WHAT IS ASKED >> Extract every record, keeping each one exactly as it is.

────────────────────

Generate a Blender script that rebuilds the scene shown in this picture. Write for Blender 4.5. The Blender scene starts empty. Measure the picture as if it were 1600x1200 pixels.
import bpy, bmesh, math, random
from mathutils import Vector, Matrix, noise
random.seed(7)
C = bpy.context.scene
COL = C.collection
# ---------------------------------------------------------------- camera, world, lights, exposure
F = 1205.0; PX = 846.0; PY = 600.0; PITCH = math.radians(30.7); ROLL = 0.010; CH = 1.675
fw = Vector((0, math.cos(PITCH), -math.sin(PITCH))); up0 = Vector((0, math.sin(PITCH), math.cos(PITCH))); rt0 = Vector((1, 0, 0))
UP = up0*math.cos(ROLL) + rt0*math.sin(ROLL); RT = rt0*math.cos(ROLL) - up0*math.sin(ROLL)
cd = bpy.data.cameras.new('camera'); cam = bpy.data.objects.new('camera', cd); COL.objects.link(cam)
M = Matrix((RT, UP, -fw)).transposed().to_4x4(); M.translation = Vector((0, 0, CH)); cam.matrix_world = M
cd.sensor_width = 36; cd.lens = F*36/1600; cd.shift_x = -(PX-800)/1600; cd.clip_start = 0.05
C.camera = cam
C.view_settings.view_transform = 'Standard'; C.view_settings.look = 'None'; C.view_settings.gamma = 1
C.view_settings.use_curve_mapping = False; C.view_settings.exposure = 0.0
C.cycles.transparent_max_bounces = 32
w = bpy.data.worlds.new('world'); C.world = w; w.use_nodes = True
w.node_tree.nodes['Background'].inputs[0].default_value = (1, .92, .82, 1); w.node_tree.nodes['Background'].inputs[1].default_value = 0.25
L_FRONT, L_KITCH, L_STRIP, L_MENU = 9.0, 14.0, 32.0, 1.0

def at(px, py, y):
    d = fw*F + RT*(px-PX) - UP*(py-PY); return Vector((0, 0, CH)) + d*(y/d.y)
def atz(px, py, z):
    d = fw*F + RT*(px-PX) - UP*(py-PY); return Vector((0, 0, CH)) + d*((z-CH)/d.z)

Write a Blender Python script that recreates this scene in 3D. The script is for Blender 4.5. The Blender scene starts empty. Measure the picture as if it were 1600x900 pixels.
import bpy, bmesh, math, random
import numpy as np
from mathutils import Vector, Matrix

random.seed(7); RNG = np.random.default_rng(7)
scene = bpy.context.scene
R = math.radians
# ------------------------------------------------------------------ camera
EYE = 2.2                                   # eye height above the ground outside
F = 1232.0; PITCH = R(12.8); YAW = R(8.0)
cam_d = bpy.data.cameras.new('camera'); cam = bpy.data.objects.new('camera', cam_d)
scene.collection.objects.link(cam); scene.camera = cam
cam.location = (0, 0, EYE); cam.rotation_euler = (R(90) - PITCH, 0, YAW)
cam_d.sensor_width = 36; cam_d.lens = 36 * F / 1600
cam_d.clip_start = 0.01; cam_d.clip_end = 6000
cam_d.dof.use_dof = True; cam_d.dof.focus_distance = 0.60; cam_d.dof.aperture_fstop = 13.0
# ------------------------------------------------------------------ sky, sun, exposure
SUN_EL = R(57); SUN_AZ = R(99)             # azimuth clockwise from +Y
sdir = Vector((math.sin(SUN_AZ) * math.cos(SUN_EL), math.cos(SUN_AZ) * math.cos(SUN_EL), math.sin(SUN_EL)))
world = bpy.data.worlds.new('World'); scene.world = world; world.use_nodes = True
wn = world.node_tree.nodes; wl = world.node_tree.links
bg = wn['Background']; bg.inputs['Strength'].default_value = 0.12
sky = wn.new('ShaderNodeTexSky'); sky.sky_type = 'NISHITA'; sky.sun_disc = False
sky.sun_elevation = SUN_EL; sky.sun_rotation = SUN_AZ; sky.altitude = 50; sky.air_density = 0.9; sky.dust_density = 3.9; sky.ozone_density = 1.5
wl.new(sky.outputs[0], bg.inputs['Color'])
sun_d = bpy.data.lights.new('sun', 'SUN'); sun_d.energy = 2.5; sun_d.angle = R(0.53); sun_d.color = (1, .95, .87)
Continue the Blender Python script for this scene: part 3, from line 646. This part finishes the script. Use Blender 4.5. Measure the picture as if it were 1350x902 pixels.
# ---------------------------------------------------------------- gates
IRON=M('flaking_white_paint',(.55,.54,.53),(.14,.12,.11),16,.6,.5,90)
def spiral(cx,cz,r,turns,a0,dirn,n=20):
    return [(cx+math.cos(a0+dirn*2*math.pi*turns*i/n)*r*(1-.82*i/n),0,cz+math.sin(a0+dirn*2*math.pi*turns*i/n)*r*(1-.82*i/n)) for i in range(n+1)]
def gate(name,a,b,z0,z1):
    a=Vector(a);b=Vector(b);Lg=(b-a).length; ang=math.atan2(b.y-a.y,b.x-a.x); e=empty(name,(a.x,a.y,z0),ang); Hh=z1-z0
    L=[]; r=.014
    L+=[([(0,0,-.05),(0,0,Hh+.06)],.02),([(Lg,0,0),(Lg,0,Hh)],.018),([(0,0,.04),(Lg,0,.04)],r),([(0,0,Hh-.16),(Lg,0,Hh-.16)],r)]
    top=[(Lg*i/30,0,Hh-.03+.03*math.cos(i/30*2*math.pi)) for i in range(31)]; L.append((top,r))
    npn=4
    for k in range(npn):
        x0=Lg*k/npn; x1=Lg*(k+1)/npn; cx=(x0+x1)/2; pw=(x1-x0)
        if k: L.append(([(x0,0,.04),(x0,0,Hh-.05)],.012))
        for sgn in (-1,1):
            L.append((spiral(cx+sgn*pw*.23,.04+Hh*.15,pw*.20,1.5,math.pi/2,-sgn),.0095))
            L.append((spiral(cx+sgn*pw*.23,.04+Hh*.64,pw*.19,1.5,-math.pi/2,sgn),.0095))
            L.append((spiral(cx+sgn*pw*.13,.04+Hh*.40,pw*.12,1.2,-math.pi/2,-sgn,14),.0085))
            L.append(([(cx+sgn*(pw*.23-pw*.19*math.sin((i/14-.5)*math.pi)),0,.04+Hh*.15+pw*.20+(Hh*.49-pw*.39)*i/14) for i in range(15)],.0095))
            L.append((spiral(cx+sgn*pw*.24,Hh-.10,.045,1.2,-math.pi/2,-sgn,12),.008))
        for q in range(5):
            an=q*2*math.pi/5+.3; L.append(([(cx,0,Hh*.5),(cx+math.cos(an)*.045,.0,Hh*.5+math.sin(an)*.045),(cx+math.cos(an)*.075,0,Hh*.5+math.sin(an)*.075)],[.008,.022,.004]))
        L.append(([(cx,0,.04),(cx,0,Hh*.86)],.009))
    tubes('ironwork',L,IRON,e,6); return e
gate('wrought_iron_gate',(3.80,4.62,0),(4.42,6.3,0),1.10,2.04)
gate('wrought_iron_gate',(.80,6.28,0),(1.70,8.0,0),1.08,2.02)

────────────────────

THE RESPONSE >>
Generate a Blender script that rebuilds the scene shown in this picture. Write for Blender 4.5. The Blender scene starts empty. Measure the picture as if it were 1600x1200 pixels.
import bpy, bmesh, math, random
from mathutils import Vector, Matrix, noise
random.seed(7)
C = bpy.context.scene
COL = C.collection
# ---------------------------------------------------------------- camera, world, lights, exposure
F = 1205.0; PX = 846.0; PY = 600.0; PITCH = math.radians(30.7); ROLL = 0.010; CH = 1.675
fw = Vector((0, math.cos(PITCH), -math.sin(PITCH))); up0 = Vector((0, math.sin(PITCH), math.cos(PITCH))); rt0 = Vector((1, 0, 0))
UP = up0*math.cos(ROLL) + rt0*math.sin(ROLL); RT = rt0*math.cos(ROLL) - up0*math.sin(ROLL)
cd = bpy.data.cameras.new('camera'); cam = bpy.data.objects.new('camera', cd); COL.objects.link(cam)
M = Matrix((RT, UP, -fw)).transposed().to_4x4(); M.translation = Vector((0, 0, CH)); cam.matrix_world = M
cd.sensor_width = 36; cd.lens = F*36/1600; cd.shift_x = -(PX-800)/1600; cd.clip_start = 0.05
C.camera = cam
C.view_settings.view_transform = 'Standard'; C.view_settings.look = 'None'; C.view_settings.gamma = 1
C.view_settings.use_curve_mapping = False; C.view_settings.exposure = 0.0
C.cycles.transparent_max_bounces = 32
w = bpy.data.worlds.new('world'); C.world = w; w.use_nodes = True
w.node_tree.nodes['Background'].inputs[0].default_value = (1, .92, .82, 1); w.node_tree.nodes['Background'].inputs[1].default_value = 0.25
L_FRONT, L_KITCH, L_STRIP, L_MENU = 9.0, 14.0, 32.0, 1.0

def at(px, py, y):
    d = fw*F + RT*(px-PX) - UP*(py-PY); return Vector((0, 0, CH)) + d*(y/d.y)
def atz(px, py, z):
    d = fw*F + RT*(px-PX) - UP*(py-PY); return Vector((0, 0, CH)) + d*((z-CH)/d.z)

Write a Blender Python script that recreates this scene in 3D. The script is for Blender 4.5. The Blender scene starts empty. Measure the picture as if it were 1600x900 pixels.
import bpy, bmesh, math, random
import numpy as np
from mathutils import Vector, Matrix

random.seed(7); RNG = np.random.default_rng(7)
scene = bpy.context.scene
R = math.radians
# ------------------------------------------------------------------ camera
EYE = 2.2                                   # eye height above the ground outside
F = 1232.0; PITCH = R(12.8); YAW = R(8.0)
cam_d = bpy.data.cameras.new('camera'); cam = bpy.data.objects.new('camera', cam_d)
scene.collection.objects.link(cam); scene.camera = cam
cam.location = (0, 0, EYE); cam.rotation_euler = (R(90) - PITCH, 0, YAW)
cam_d.sensor_width = 36; cam_d.lens = 36 * F / 1600
cam_d.clip_start = 0.01; cam_d.clip_end = 6000
cam_d.dof.use_dof = True; cam_d.dof.focus_distance = 0.60; cam_d.dof.aperture_fstop = 13.0
# ------------------------------------------------------------------ sky, sun, exposure
SUN_EL = R(57); SUN_AZ = R(99)             # azimuth clockwise from +Y
sdir = Vector((math.sin(SUN_AZ) * math.cos(SUN_EL), math.cos(SUN_AZ) * math.cos(SUN_EL), math.sin(SUN_EL)))
world = bpy.data.worlds.new('World'); scene.world = world; world.use_nodes = True
wn = world.node_tree.nodes; wl = world.node_tree.links
bg = wn['Background']; bg.inputs['Strength'].default_value = 0.12
sky = wn.new('ShaderNodeTexSky'); sky.sky_type = 'NISHITA'; sky.sun_disc = False
sky.sun_elevation = SUN_EL; sky.sun_rotation = SUN_AZ; sky.altitude = 50; sky.air_density = 0.9; sky.dust_density = 3.9; sky.ozone_density = 1.5
wl.new(sky.outputs[0], bg.inputs['Color'])
sun_d = bpy.data.lights.new('sun', 'SUN'); sun_d.energy = 2.5; sun_d.angle = R(0.53); sun_d.color = (1, .95, .87)
Continue the Blender Python script for this scene: part 3, from line 646. This part finishes the script. Use Blender 4.5. Measure the picture as if it were 1350x902 pixels.
# ---------------------------------------------------------------- gates
IRON=M('flaking_white_paint',(.55,.54,.53),(.14,.12,.11),16,.6,.5,90)
def spiral(cx,cz,r,turns,a0,dirn,n=20):
    return [(cx+math.cos(a0+dirn*2*math.pi*turns*i/n)*r*(1-.82*i/n),0,cz+math.sin(a0+dirn*2*math.pi*turns*i/n)*r*(1-.82*i/n)) for i in range(n+1)]
def gate(name,a,b,z0,z1):
    a=Vector(a);b=Vector(b);Lg=(b-a).length; ang=math.atan2(b.y-a.y,b.x-a.x); e=empty(name,(a.x,a.y,z0),ang); Hh=z1-z0
    L=[]; r=.014
    L+=[([(0,0,-.05),(0,0,Hh+.06)],.02),([(Lg,0,0),(Lg,0,Hh)],.018),([(0,0,.04),(Lg,0,.04)],r),([(0,0,Hh-.16),(Lg,0,Hh-.16)],r)]
    top=[(Lg*i/30,0,Hh-.03+.03*math.cos(i/30*2*math.pi)) for i in range(31)]; L.append((top,r))
    npn=4
    for k in range(npn):
        x0=Lg*k/npn; x1=Lg*(k+1)/npn; cx=(x0+x1)/2; pw=(x1-x0)
        if k: L.append(([(x0,0,.04),(x0,0,Hh-.05)],.012))
        for sgn in (-1,1):
            L.append((spiral(cx+sgn*pw*.23,.04+Hh*.15,pw*.20,1.5,math.pi/2,-sgn),.0095))
            L.append((spiral(cx+sgn*pw*.23,.04+Hh*.64,pw*.19,1.5,-math.pi/2,sgn),.0095))
            L.append((spiral(cx+sgn*pw*.13,.04+Hh*.40,pw*.12,1.2,-math.pi/2,-sgn,14),.0085))
            L.append(([(cx+sgn*(pw*.23-pw*.19*math.sin((i/14-.5)*math.pi)),0,.04+Hh*.15+pw*.20+(Hh*.49-pw*.39)*i/14) for i in range(15)],.0095))
            L.append((spiral(cx+sgn*pw*.24,Hh-.10,.045,1.2,-math.pi/2,-sgn,12),.008))
        for q in range(5):
            an=q*2*math.pi/5+.3; L.append(([(cx,0,Hh*.5),(cx+math.cos(an)*.045,.0,Hh*.5+math.sin(an)*.045),(cx+math.cos(an)*.075,0,Hh*.5+math.sin(an)*.075)],[.008,.022,.004]))
        L.append(([(cx,0,.04),(cx,0,Hh*.86)],.009))
    tubes('ironwork',L,IRON,e,6); return e
gate('wrought_iron_gate',(3.80,4.62,0),(4.42,6.3,0),1.10,2.04)
gate('wrought_iron_gate',(.80,6.28,0),(1.70,8.0,0),1.08,2.02)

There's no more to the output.